If the ratio of Rajneeshees to Oregonians had been as lopsided as the ratio of white settlers to Native Americans, then the Rajneeshees would have easily prevailed. As it was, they badly misjudged their power and numbers relative to those who already lived here. They treated it like a war and then lost that war rather quickly.

A is for (Aimless), Sunday, 25 March 2018 00:42 (six years ago) link

xxp I think that was part of the documentary that seemed surreal — for a while I assumed there was no good footage of Bhagwan from that time, but he really was silent to the majority of the group for several years, the core of their north american tenure!

I guess the core group that was really spreading the enthusiasm had bought in back in the early days? and I am assuming the sexual liberation guru actually had some sex himself at some point, but apparently never with Sheela?!?

mh, Sunday, 25 March 2018 00:52 (six years ago) link

There is a novel by John Updike called S., which is intended as a retelling of the Scarlet Letter from Hester's perspective, but set in a commune clearly modeled on Rajneeshpuram (obviously the story was still fresh in 1987-88).
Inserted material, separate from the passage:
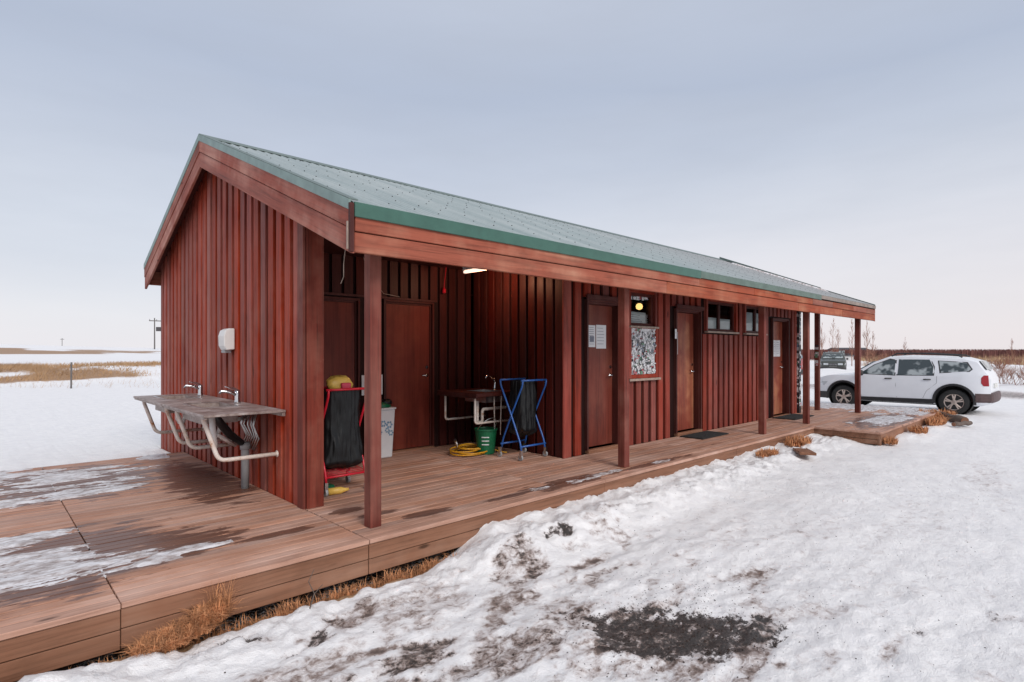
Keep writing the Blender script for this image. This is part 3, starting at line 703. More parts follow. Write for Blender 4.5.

I may be alone in this but I think the title character, Sarah, is at least partly modeled on Sheela.

bone thugs & prosody (Ye Mad Puffin), Sunday, 25 March 2018 01:01 (six years ago) link

as far as I can gather they get their money from selling books, selling meditation, and loans from the conscripts. doesn’t seem like that would add up the c$50m they start talking about in episode 3 in relation the cult’s assets

||||||||, Sunday, 25 March 2018 13:14 (six years ago) link

maybe rich people were gifting land/buildings to be used as centers? real estate could add up quick, esp like that house the Hollywood crew bought him

The Desus & Mero Chain (upper mississippi sh@kedown), Sunday, 25 March 2018 14:14 (six years ago) link

One of the investigators said that they had massive debts and implied that some shady financial dealings were going on, but maybe he genuinely just wasn't used to an organization where, as you say, rich converts gift massive amounts of money on a regular basis.

trishyb, Sunday, 25 March 2018 16:32 (six years ago) link

I guess I should read the Oregonian series linked above.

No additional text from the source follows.